Entrar na Casa na Areia – projetada em 2010 pelos irmãos portugueses Manuel e Francisco Aires Mateus – é mais do que literalmente colocar o pé na areia, é também vivenciar a metamorfose da cabana ancestral em arquitetura contemporânea.
Desde a Antiguidade, a arquitetura buscou se afastar da imagem arquetípica da casa primitiva construída com galhos e peles sobre solo compactado, sofisticando as construções com novos materiais e camadas.
A imagem da terra batida remete às habitações rurais – feitas sem projeto e sem desenho; raros arquitetos se propuseram a prolongar solos naturais em direção ao abrigo coberto.
São exceções, por exemplo, a Sinagoga Portuguesa de Amsterdam – projetada por Elias Bouwman em 1671 –, com suas finas camadas de areia recobrindo o assoalho de madeira para atenuar o som dos passos e absorver a sujeira dos sapatos; ou a Casa Tanikawa – do arquiteto japonês Kazuo Shinohara, de 1974 –, onde a terra inclinada invade a sala envidraçada, sem distinção entre o material do piso interno e da floresta.
Localizada em Comporta, Portugal, a casa dos Aires Mateus, justamente ao retirar o piso e expor a terra do solo, recupera a imagem primitiva da casa, que a arquitetura tentou esquecer nos últimos séculos.
Concebida como um refúgio privado de férias para o cliente e família, hoje a casa se transformou em um pequeno hotel de quatro quartos, locados em construções separadas – duas de madeira e palha e duas de concreto branco.
O areal conecta os pequenos casebres e invade a sala de estar e a cozinha. Não há, portanto, qualquer distinção de piso entre a praia e a área coletiva da residência. Manuel Aires Mateus brinca que “se derrubarmos uma taça de vinho no chão” bastaria “meter uma pá e jogar o piso fora”.
A experiência de morada em lugar isolado – próximo da natureza – ganha contornos desafiadores para modos de vida urbanos convencionais. Constrói-se aqui uma nova relação com o tempo e o piso de areia causa uma desaceleração. A inércia dos movimentos, assim como o atrito dos pés com o chão, retarda acontecimentos e a agilidade de ações. Para o cliente, João Rodrigues, o piso obriga a pessoa a se acalmar; na areia, tudo demora mais: "É uma casa de férias onde nós gostaríamos de nos desligar daquele ritmo da cidade”.

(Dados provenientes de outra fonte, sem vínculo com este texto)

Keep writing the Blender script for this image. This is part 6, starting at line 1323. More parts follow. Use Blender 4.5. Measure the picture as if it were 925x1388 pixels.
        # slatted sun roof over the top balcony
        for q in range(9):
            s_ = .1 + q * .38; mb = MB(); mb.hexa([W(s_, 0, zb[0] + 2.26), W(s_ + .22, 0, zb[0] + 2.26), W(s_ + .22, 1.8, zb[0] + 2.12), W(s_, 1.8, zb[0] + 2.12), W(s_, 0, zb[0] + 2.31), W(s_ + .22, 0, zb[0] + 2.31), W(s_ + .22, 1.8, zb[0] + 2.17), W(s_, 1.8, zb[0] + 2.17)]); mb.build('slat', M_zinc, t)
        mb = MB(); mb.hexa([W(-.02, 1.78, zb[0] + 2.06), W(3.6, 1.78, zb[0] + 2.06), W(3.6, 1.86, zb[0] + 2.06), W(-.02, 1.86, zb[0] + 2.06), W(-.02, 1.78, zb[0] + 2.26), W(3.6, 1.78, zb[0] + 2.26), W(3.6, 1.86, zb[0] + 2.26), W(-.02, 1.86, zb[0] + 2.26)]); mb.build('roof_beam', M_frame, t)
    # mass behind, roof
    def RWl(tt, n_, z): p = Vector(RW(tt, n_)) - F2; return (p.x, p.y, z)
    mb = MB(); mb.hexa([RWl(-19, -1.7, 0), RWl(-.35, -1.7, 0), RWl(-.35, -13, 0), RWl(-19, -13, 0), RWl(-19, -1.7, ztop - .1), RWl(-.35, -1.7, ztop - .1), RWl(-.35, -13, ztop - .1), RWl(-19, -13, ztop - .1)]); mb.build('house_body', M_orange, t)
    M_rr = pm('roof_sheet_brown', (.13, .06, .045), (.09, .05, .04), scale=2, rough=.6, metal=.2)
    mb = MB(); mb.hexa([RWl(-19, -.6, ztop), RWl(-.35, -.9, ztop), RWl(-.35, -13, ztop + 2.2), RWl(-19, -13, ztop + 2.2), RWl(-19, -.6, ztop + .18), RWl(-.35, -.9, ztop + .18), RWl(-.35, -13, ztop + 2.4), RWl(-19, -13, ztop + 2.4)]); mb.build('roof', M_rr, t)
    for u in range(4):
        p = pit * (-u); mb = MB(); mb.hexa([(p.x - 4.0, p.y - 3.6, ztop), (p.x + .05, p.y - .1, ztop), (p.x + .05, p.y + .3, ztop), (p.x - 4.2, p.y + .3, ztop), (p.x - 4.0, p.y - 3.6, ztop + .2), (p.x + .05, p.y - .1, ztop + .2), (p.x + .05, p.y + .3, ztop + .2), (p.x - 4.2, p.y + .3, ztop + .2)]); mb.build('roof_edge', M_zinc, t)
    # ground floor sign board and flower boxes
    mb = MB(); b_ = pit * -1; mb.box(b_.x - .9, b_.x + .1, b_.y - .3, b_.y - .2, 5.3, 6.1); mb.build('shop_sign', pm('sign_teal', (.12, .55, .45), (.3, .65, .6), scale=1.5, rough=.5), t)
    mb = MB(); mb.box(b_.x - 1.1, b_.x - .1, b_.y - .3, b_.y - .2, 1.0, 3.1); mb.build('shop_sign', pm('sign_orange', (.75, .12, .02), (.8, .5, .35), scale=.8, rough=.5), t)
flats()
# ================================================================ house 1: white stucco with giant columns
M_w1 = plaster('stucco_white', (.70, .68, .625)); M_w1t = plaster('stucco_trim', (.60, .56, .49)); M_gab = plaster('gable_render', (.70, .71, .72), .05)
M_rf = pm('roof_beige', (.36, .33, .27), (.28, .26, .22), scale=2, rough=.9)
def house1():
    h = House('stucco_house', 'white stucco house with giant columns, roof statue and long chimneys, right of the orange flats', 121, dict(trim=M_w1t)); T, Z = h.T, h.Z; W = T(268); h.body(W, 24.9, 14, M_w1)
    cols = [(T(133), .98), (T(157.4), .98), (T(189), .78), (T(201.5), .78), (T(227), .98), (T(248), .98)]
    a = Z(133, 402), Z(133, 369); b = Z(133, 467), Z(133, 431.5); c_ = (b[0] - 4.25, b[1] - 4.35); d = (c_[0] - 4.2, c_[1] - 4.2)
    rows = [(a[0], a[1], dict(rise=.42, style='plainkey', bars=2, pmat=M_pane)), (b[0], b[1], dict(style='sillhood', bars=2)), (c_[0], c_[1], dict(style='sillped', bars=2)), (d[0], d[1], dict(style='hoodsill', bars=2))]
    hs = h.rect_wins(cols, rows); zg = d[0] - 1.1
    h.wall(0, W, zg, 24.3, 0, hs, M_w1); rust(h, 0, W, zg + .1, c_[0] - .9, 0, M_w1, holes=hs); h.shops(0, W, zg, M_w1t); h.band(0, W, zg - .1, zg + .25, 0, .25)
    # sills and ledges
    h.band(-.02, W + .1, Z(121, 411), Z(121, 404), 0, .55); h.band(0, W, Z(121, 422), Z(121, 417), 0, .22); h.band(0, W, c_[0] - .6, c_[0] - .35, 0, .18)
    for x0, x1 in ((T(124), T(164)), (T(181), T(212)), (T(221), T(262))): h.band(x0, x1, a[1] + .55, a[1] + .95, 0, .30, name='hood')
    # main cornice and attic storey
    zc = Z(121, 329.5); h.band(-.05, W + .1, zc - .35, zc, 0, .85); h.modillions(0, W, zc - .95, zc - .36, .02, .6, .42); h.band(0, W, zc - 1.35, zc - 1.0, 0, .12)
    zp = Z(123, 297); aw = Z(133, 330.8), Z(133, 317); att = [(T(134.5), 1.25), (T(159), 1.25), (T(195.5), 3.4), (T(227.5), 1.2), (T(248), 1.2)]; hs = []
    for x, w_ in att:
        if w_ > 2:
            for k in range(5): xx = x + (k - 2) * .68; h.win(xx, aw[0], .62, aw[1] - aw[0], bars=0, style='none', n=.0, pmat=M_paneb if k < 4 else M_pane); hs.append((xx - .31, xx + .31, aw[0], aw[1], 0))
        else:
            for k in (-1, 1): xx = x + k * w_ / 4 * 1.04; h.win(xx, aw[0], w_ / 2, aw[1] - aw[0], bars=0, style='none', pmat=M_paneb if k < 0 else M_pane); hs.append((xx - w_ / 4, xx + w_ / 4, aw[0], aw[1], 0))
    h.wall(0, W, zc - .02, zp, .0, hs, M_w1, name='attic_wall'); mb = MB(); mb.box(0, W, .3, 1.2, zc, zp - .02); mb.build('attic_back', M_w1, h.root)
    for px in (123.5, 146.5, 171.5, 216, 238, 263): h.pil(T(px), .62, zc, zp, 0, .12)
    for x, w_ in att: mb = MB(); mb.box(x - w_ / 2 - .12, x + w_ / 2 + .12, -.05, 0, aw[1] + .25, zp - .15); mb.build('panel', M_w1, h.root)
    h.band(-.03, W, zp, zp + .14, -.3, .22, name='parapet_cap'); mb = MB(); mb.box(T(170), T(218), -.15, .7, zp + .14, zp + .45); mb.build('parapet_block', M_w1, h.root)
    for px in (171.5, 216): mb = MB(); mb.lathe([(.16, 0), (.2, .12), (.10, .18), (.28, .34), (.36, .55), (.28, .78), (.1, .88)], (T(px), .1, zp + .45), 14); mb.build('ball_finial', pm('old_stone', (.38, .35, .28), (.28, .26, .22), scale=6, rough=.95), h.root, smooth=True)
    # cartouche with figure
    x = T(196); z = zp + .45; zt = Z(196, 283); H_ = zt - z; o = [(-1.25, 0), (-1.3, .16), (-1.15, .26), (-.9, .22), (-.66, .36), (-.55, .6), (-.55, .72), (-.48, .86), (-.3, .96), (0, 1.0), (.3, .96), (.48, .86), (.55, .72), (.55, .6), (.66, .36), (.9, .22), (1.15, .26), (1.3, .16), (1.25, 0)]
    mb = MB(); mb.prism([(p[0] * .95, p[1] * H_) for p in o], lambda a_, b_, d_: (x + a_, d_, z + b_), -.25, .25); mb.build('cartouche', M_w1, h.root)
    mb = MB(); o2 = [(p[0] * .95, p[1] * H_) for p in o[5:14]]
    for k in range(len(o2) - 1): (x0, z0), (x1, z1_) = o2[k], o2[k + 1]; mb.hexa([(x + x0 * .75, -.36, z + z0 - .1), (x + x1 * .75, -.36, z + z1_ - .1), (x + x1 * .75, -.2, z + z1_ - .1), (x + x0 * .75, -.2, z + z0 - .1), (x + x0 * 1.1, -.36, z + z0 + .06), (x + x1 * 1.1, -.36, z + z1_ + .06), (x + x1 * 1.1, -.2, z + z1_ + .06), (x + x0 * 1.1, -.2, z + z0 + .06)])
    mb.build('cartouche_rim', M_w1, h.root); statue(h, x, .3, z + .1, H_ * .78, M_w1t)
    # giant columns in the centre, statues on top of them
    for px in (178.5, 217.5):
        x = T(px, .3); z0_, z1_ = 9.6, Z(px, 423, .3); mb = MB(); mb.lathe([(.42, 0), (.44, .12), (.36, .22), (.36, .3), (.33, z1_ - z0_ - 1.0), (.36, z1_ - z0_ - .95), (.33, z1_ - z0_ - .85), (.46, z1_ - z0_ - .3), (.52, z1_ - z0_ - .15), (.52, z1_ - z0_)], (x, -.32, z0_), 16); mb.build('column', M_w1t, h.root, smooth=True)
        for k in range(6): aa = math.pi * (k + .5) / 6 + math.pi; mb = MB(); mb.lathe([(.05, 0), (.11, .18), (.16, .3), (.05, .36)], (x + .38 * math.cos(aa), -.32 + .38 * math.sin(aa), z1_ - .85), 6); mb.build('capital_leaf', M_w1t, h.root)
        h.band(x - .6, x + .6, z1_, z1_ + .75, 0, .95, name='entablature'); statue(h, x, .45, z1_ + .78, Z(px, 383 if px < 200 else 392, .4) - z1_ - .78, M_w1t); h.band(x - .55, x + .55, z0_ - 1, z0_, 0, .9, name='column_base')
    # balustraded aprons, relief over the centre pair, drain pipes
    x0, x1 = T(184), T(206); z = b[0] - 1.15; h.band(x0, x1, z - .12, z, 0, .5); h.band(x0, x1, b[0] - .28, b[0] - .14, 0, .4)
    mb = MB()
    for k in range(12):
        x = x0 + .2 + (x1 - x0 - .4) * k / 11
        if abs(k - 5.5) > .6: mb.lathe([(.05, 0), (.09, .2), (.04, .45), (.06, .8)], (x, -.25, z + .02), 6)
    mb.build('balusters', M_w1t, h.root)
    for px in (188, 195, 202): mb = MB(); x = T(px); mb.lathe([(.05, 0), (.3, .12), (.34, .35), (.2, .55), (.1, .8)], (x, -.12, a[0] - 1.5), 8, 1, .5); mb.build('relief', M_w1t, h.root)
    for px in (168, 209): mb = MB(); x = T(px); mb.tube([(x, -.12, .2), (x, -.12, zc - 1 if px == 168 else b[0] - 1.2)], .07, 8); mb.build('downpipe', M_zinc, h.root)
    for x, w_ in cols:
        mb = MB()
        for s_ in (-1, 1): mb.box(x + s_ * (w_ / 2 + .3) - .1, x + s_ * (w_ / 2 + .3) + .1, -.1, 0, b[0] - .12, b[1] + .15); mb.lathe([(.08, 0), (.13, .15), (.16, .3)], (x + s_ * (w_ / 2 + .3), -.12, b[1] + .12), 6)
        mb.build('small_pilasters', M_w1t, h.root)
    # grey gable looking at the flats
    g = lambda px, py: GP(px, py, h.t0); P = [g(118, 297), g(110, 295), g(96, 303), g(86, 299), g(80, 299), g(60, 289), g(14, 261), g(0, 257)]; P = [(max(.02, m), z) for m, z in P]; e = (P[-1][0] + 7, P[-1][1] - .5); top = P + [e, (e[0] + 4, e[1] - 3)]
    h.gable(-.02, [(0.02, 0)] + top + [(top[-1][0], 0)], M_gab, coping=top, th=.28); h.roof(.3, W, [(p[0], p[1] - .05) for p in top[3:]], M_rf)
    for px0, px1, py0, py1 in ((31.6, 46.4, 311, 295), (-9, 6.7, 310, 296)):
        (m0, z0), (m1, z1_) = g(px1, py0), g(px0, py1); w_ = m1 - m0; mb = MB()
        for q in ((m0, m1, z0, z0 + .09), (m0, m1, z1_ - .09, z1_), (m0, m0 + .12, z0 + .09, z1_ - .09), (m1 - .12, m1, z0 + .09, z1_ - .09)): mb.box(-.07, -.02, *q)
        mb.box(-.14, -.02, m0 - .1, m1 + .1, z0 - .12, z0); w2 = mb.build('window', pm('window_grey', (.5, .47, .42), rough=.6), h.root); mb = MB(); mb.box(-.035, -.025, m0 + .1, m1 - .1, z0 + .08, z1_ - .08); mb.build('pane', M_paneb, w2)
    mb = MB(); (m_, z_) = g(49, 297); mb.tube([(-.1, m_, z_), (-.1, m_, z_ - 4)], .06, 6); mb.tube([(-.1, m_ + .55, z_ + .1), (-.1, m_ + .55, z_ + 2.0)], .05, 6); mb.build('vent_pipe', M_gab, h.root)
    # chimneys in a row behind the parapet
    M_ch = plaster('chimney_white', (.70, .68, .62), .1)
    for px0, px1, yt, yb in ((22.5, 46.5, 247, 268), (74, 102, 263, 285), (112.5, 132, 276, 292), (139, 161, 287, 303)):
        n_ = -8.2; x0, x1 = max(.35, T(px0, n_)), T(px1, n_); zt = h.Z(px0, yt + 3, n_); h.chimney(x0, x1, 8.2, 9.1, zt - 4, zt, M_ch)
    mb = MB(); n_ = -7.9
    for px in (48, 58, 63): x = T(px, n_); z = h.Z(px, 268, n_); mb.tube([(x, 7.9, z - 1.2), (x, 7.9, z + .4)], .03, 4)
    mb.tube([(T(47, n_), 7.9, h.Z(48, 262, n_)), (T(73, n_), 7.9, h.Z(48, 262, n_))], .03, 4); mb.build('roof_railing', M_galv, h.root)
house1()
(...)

Outras duas relações com o tempo mediaram o projeto. A casa dialoga com a raiz da arquitetura popular histórica da região em seus materiais e simplicidade da planta. Por outro lado, o projeto subverte a relação dos moradores locais com as horas do dia: por passarem a maior parte do tempo de trabalho sob o sol, a casa tradicional busca se esconder da luz natural; já os turistas esperam o oposto, impondo à arquitetura contemporânea diferente orientação das fachadas e maiores janelas.
Os arquitetos, ao trazerem para a contemporaneidade a atmosfera ancestral e tradicional, incorporam tecnologias e confortos da vida moderna à cabana. Sob a própria areia, há uma base de concreto onde passa aquecimento para o piso: no inverno, um areal aquecido.
Além de nos propor uma reflexão sobre as dimensões do tempo no cotidiano, a Casa na Areia evoca questões sobre o essencial do modo de vida contemporâneo. Quais seriam as comodidades atuais das quais não abriríamos mão? Que elementos das casas tradicionais e primitivas poderíamos trazer para nossa morada? Como o espaço poderia modificar nossa relação com o tempo?